To answer the questions I posed (and reply to some of the questions raised in other answers): For the Developer Certificate, I used my own name. For the distribution certificate, I used the name of the Company. Yes, the dist.plist bust exist and the get-task-allow property is false.
Finally, one more gotcha: the AppID/Bundle identifier should be all-lowercase.
I posted a sample packaging script that i use for automating ad hoc distribution builds, maybe this is useful?
http://iphonedev.makerlab.org/2009/12/packaging-script-for-iphone-ad-hoc-distribution-builds/
I used my own name for Common Name, however, I'm not sure this really matters.
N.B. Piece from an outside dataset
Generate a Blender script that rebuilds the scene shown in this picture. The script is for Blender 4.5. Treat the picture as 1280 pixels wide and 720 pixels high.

I did name my dist. provisioning profile with my company name, though.
Ad-Hoc is considered distribution, so the distribution certificate is the correct one.
Did you create an Entitlements.plist file for your ad-hoc?
Are you getting any signing errors when you build your ad-hoc?
Does the ad-hoc build you created install properly for you? That's the easiest way to gather information-try it yourself, following the directions you're giving your users.
I had problems with Windows users not being able to install my app because Windows couldn't properly decode the compressed folder I created on my Mac. I eventually resorted to a Run Script build phase in XCode that created a .ipa file which worked properly for drag-and-drop for Windows and Mac iTunes.
In your entitlements.plist file you have to uncheck the get-task-allow bool to give it a false value. This is only for AdHoc distribution.
I learned this the hard way when I went through a build cycle thinking I had saved and checked in the right entitlements.plist with get-task-allow unchecked.